Given task: Transcribe the listing exactly, leaving out every picture.

Provided data:
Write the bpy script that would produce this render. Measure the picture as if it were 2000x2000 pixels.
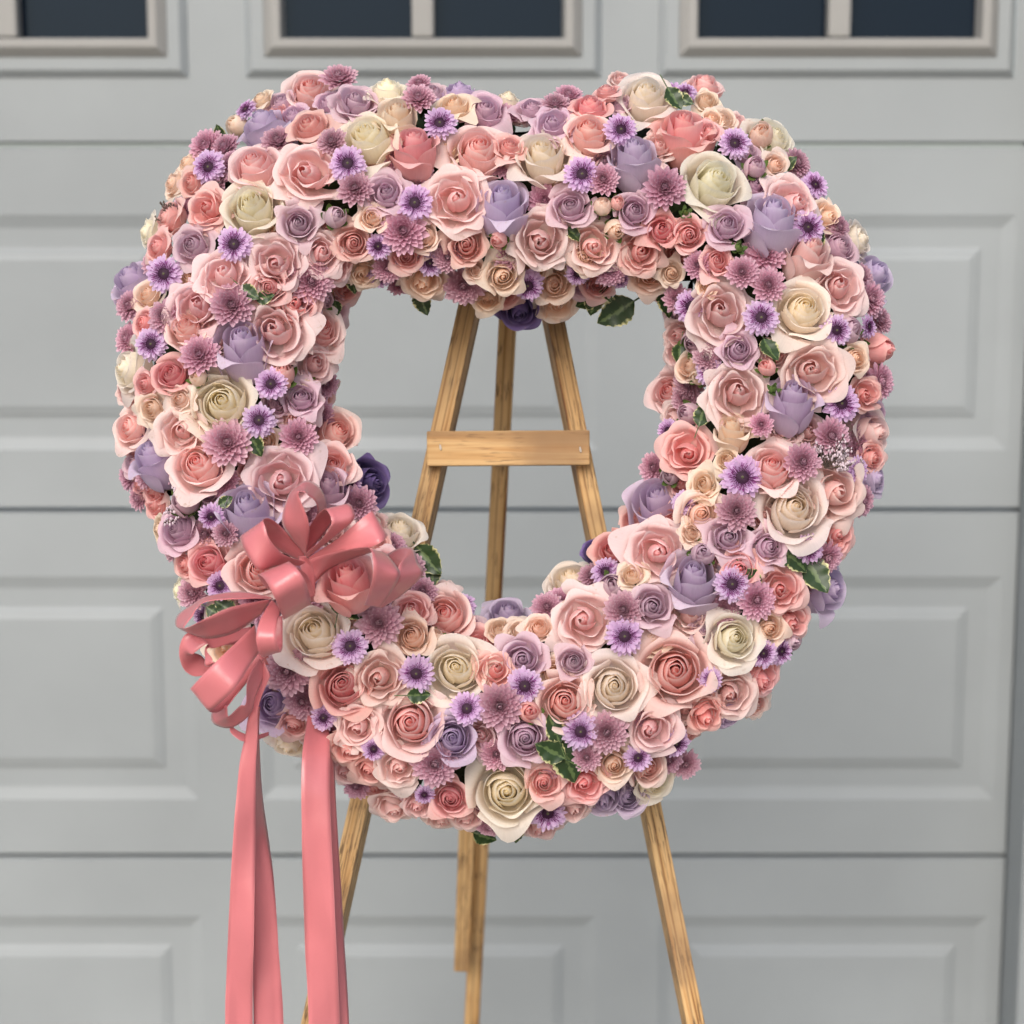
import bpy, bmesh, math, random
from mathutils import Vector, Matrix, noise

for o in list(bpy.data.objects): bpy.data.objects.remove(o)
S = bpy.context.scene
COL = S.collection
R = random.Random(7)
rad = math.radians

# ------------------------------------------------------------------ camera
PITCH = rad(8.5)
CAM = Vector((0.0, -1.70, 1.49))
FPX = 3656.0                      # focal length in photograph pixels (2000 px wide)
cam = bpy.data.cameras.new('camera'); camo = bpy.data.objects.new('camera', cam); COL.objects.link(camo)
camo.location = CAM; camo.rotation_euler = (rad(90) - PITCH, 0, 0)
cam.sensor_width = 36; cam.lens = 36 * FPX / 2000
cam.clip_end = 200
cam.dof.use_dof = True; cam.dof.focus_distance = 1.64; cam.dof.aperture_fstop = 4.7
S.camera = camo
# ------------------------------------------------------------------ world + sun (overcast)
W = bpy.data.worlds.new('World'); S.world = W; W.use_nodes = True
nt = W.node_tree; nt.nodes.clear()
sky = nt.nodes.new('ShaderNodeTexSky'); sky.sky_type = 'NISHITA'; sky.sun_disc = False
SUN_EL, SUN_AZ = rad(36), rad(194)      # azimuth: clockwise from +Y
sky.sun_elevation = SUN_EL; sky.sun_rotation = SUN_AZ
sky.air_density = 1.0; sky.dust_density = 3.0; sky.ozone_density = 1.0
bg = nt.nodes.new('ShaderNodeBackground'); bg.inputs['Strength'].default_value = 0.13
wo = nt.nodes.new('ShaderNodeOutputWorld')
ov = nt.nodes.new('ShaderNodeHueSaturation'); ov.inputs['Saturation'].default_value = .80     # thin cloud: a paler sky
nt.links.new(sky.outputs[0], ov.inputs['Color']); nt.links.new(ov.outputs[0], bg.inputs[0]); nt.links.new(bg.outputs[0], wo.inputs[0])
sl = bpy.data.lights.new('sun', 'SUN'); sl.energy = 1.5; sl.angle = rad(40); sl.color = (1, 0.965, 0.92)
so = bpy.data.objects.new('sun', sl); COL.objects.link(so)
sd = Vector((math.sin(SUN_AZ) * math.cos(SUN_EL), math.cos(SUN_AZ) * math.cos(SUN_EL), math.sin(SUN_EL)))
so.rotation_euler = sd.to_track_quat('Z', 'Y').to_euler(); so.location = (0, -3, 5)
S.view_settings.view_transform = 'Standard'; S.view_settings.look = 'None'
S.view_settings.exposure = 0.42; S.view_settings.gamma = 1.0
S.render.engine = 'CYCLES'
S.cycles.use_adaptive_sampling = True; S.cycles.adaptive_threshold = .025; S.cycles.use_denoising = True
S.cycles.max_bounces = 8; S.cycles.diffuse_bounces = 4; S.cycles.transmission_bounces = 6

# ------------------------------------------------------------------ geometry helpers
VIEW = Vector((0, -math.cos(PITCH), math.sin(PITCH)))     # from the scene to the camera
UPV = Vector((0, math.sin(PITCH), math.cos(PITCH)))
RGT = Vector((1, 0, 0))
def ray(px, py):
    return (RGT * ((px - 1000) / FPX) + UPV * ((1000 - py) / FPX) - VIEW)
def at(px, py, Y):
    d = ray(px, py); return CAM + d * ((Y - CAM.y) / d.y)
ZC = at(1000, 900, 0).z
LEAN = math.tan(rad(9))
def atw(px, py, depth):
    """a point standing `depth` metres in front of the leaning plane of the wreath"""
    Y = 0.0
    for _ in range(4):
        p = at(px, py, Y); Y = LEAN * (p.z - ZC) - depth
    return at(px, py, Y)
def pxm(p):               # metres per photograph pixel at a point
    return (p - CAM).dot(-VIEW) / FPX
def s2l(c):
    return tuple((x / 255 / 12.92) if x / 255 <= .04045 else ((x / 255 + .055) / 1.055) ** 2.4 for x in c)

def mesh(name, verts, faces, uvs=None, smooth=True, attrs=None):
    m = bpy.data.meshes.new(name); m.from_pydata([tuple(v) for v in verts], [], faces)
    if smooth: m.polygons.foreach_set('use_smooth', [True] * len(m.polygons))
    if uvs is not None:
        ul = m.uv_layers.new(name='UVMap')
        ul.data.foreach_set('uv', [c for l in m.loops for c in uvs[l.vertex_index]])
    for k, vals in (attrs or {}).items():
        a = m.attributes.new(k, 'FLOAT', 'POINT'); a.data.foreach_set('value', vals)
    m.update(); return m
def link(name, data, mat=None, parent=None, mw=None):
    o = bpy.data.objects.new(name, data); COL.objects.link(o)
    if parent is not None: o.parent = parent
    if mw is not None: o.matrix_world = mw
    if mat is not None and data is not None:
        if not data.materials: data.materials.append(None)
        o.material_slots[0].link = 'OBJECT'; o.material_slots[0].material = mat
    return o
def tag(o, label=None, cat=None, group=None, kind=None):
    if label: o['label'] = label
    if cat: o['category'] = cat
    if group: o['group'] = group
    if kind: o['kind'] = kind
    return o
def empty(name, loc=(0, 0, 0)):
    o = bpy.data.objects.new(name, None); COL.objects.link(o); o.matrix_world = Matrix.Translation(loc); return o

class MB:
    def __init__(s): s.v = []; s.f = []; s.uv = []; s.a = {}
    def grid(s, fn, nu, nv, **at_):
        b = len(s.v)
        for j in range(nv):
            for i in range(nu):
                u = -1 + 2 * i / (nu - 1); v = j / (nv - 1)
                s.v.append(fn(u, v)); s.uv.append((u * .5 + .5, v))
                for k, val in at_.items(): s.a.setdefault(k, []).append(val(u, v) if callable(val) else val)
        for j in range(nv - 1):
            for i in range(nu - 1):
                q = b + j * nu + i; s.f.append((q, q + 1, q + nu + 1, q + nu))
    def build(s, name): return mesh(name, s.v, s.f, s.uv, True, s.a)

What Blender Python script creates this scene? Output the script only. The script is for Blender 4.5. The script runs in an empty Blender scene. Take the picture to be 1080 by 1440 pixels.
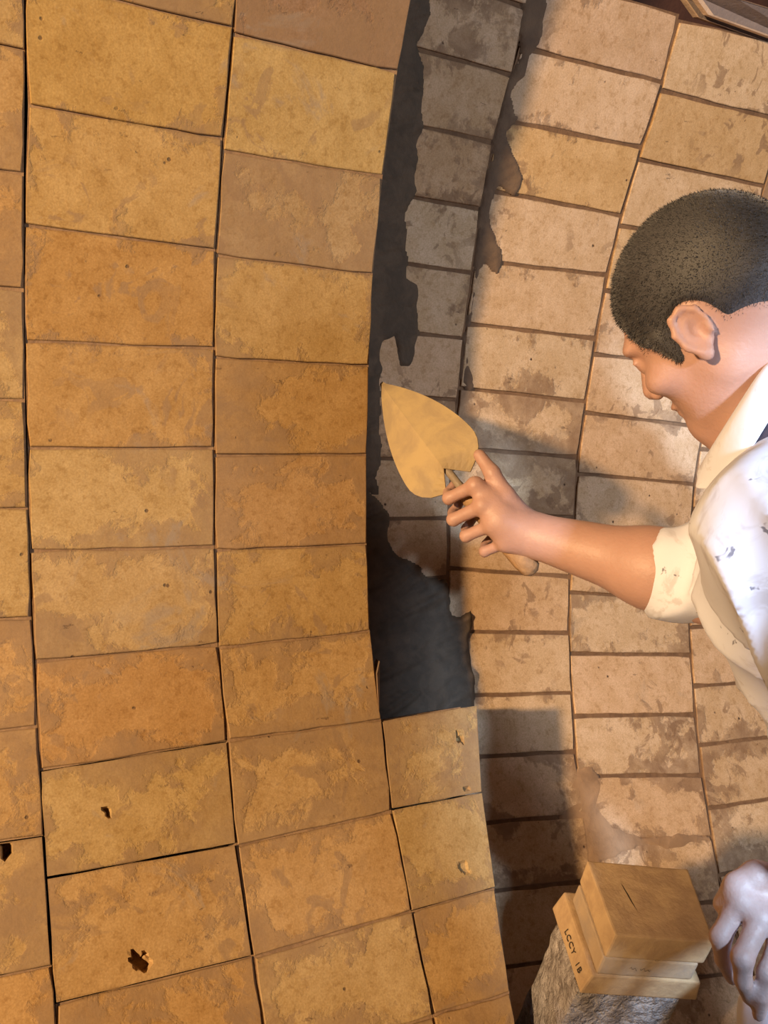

Expected answer:
Write the bpy script that would produce this render. Measure the picture as if it were 2000x2000 pixels.
import bpy, bmesh, math, random
from mathutils import Vector, Matrix, noise

for o in list(bpy.data.objects): bpy.data.objects.remove(o)
S = bpy.context.scene
COL = S.collection
R = random.Random(7)
rad = math.radians

# ------------------------------------------------------------------ camera
PITCH = rad(8.5)
CAM = Vector((0.0, -1.70, 1.49))
FPX = 3656.0                      # focal length in photograph pixels (2000 px wide)
cam = bpy.data.cameras.new('camera'); camo = bpy.data.objects.new('camera', cam); COL.objects.link(camo)
camo.location = CAM; camo.rotation_euler = (rad(90) - PITCH, 0, 0)
cam.sensor_width = 36; cam.lens = 36 * FPX / 2000
cam.clip_end = 200
cam.dof.use_dof = True; cam.dof.focus_distance = 1.64; cam.dof.aperture_fstop = 4.7
S.camera = camo
# ------------------------------------------------------------------ world + sun (overcast)
W = bpy.data.worlds.new('World'); S.world = W; W.use_nodes = True
nt = W.node_tree; nt.nodes.clear()
sky = nt.nodes.new('ShaderNodeTexSky'); sky.sky_type = 'NISHITA'; sky.sun_disc = False
SUN_EL, SUN_AZ = rad(36), rad(194)      # azimuth: clockwise from +Y
sky.sun_elevation = SUN_EL; sky.sun_rotation = SUN_AZ
sky.air_density = 1.0; sky.dust_density = 3.0; sky.ozone_density = 1.0
bg = nt.nodes.new('ShaderNodeBackground'); bg.inputs['Strength'].default_value = 0.13
wo = nt.nodes.new('ShaderNodeOutputWorld')
ov = nt.nodes.new('ShaderNodeHueSaturation'); ov.inputs['Saturation'].default_value = .80     # thin cloud: a paler sky
nt.links.new(sky.outputs[0], ov.inputs['Color']); nt.links.new(ov.outputs[0], bg.inputs[0]); nt.links.new(bg.outputs[0], wo.inputs[0])
sl = bpy.data.lights.new('sun', 'SUN'); sl.energy = 1.5; sl.angle = rad(40); sl.color = (1, 0.965, 0.92)
so = bpy.data.objects.new('sun', sl); COL.objects.link(so)
sd = Vector((math.sin(SUN_AZ) * math.cos(SUN_EL), math.cos(SUN_AZ) * math.cos(SUN_EL), math.sin(SUN_EL)))
so.rotation_euler = sd.to_track_quat('Z', 'Y').to_euler(); so.location = (0, -3, 5)
S.view_settings.view_transform = 'Standard'; S.view_settings.look = 'None'
S.view_settings.exposure = 0.42; S.view_settings.gamma = 1.0
S.render.engine = 'CYCLES'
S.cycles.use_adaptive_sampling = True; S.cycles.adaptive_threshold = .025; S.cycles.use_denoising = True
S.cycles.max_bounces = 8; S.cycles.diffuse_bounces = 4; S.cycles.transmission_bounces = 6

# ------------------------------------------------------------------ geometry helpers
VIEW = Vector((0, -math.cos(PITCH), math.sin(PITCH)))     # from the scene to the camera
UPV = Vector((0, math.sin(PITCH), math.cos(PITCH)))
RGT = Vector((1, 0, 0))
def ray(px, py):
    return (RGT * ((px - 1000) / FPX) + UPV * ((1000 - py) / FPX) - VIEW)
def at(px, py, Y):
    d = ray(px, py); return CAM + d * ((Y - CAM.y) / d.y)
ZC = at(1000, 900, 0).z
LEAN = math.tan(rad(9))
def atw(px, py, depth):
    """a point standing `depth` metres in front of the leaning plane of the wreath"""
    Y = 0.0
    for _ in range(4):
        p = at(px, py, Y); Y = LEAN * (p.z - ZC) - depth
    return at(px, py, Y)
def pxm(p):               # metres per photograph pixel at a point
    return (p - CAM).dot(-VIEW) / FPX
def s2l(c):
    return tuple((x / 255 / 12.92) if x / 255 <= .04045 else ((x / 255 + .055) / 1.055) ** 2.4 for x in c)

def mesh(name, verts, faces, uvs=None, smooth=True, attrs=None):
    m = bpy.data.meshes.new(name); m.from_pydata([tuple(v) for v in verts], [], faces)
    if smooth: m.polygons.foreach_set('use_smooth', [True] * len(m.polygons))
    if uvs is not None:
        ul = m.uv_layers.new(name='UVMap')
        ul.data.foreach_set('uv', [c for l in m.loops for c in uvs[l.vertex_index]])
    for k, vals in (attrs or {}).items():
        a = m.attributes.new(k, 'FLOAT', 'POINT'); a.data.foreach_set('value', vals)
    m.update(); return m
def link(name, data, mat=None, parent=None, mw=None):
    o = bpy.data.objects.new(name, data); COL.objects.link(o)
    if parent is not None: o.parent = parent
    if mw is not None: o.matrix_world = mw
    if mat is not None and data is not None:
        if not data.materials: data.materials.append(None)
        o.material_slots[0].link = 'OBJECT'; o.material_slots[0].material = mat
    return o
def tag(o, label=None, cat=None, group=None, kind=None):
    if label: o['label'] = label
    if cat: o['category'] = cat
    if group: o['group'] = group
    if kind: o['kind'] = kind
    return o
def empty(name, loc=(0, 0, 0)):
    o = bpy.data.objects.new(name, None); COL.objects.link(o); o.matrix_world = Matrix.Translation(loc); return o

class MB:
    def __init__(s): s.v = []; s.f = []; s.uv = []; s.a = {}
    def grid(s, fn, nu, nv, **at_):
        b = len(s.v)
        for j in range(nv):
            for i in range(nu):
                u = -1 + 2 * i / (nu - 1); v = j / (nv - 1)
                s.v.append(fn(u, v)); s.uv.append((u * .5 + .5, v))
                for k, val in at_.items(): s.a.setdefault(k, []).append(val(u, v) if callable(val) else val)
        for j in range(nv - 1):
            for i in range(nu - 1):
                q = b + j * nu + i; s.f.append((q, q + 1, q + nu + 1, q + nu))
    def build(s, name): return mesh(name, s.v, s.f, s.uv, True, s.a)

What Blender Python script creates this scene? Output the script only. The script is for Blender 4.5. The script runs in an empty Blender scene. Take the picture to be 1080 by 1440 pixels.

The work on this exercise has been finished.